Perry was asked how many times he will replay the last few holes of Sunday's approaching dusk. "Look," he said as one of his daughters wept silently, "I'm all right. I'm sure I'll get in situations where I'll think about it at times but I'm pretty good. I have a short memory. I always have. And I really try not to dwell in the past because my life is good now. Sure, there will be heartache, but everyone has a little of that.

"What I can say is that it has been a special week and that, besides losing, there are things I will be pleased to remember. It's so neat to get in the moment and in the heat, get in the hunt, and it's really to say, 'You know what? I was there, I did it, I was good enough to win, but I didn't win.' So maybe this will help me down the road, maybe not.

"I know it will do me no good to think, 'I could have had the Green Jacket.' It's no use thinking about it.
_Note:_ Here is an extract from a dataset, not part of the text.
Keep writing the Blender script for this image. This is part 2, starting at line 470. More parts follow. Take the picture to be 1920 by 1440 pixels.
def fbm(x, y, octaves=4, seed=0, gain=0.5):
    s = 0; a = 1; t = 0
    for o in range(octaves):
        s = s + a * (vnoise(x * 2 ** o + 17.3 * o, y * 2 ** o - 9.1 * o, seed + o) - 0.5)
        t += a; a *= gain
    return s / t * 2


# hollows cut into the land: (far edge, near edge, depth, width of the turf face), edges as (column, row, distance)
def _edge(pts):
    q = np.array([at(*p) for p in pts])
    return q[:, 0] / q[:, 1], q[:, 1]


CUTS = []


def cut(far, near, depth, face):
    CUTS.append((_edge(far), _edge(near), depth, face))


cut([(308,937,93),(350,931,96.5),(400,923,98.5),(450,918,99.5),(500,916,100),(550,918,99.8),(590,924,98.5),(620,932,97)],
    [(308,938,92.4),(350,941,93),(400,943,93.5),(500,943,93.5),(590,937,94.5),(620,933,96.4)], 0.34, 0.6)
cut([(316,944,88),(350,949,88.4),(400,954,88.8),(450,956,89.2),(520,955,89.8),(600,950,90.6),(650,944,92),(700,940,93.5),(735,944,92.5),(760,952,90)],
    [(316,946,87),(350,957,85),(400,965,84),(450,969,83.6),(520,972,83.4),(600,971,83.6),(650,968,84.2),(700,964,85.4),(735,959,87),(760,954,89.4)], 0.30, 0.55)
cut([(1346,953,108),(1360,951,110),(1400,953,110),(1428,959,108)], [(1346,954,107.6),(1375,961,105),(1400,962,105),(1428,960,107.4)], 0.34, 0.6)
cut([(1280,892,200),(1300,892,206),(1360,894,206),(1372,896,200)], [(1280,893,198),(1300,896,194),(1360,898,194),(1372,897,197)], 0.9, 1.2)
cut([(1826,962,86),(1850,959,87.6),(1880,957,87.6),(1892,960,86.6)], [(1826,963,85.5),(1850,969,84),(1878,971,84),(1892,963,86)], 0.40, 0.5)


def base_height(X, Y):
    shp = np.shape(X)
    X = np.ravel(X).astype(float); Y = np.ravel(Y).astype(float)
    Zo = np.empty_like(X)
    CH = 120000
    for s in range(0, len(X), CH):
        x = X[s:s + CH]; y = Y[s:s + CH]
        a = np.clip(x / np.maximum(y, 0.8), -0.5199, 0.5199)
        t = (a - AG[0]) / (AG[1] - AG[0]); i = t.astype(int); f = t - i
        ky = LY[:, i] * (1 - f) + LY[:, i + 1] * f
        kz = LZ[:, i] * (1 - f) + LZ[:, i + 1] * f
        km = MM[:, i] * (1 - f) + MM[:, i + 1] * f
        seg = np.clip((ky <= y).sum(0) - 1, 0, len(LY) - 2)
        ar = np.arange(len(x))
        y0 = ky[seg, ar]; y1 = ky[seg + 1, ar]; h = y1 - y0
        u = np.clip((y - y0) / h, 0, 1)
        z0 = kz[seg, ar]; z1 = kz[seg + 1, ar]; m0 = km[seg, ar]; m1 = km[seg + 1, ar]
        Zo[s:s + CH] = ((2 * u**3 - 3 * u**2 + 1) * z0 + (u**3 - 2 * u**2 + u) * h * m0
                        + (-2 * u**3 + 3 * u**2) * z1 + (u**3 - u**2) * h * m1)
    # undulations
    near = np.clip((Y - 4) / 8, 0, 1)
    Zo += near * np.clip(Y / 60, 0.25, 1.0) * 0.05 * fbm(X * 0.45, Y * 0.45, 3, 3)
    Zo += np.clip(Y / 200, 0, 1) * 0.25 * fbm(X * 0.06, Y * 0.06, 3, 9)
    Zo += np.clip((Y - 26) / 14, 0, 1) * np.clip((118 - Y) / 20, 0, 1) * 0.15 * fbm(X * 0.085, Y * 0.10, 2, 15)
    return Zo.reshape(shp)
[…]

I don't have the jacket. I lost. I shook Angel's hand. He did great. We were battling all day out there, and I kept staying ahead of him, and that was amazing. What happened was he hit the quality shots coming in that you need to hit to win and I didn't do it."

So did that make Angel Cabrera a great player? "Yes," said Perry. "He's won two majors."

It was only when he said that, with an accompanying sigh, did you realise how well and how bravely Kenny Perry had played his most difficult lie.